甲府市の武田神社・拝殿(photo by a_text/fotolia)

先週に引き続きNHK「真田丸」をみている。

武田勝頼を裏切った小山田信有はあっさりと織田信忠に処刑される一方、重臣・穴山梅雪は徳川家康に裏切者とさげすまれながらも、表面上は歓待される。

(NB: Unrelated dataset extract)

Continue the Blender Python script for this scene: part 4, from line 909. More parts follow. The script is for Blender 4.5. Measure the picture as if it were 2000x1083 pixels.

前回、小山田氏は他国出身者と書いたが、穴山氏は武田家内でも名門中の名門であった。その祖は南北朝時代の武田家当主信武の四男・義武で、山梨県韮崎市穴山町に住んだことから穴山氏を名乗った。義武には子供がなかったため、宗家武田信春の三男・満春が穴山氏の名跡を継ぎ、そのあとは武田信重の次男・信介が継ぐなど、武田宗家とは密接な関係のある一族だった。

さらに、梅雪の父信友は武田信虎(信玄の父)の娘・南松院殿を娶って武田御一門衆に列し、梅雪も武田信玄の女婿となるなど血縁的にも近く、公的文書では「武田」の使用を許されるほどの重要な地位にいた。

しかし、梅雪もこのあとまもなく本能寺の変のあおりで、畿内で客死することになる。結局、滅んだのは武田宗家だけでなく、裏切った小山田氏や穴山氏も勝頼のあとを追った(織田家に内通した木曽氏も江戸時代初期には断絶した)。

そう考えると、江戸時代も大藩として続いた真田一族のすごさがわかる。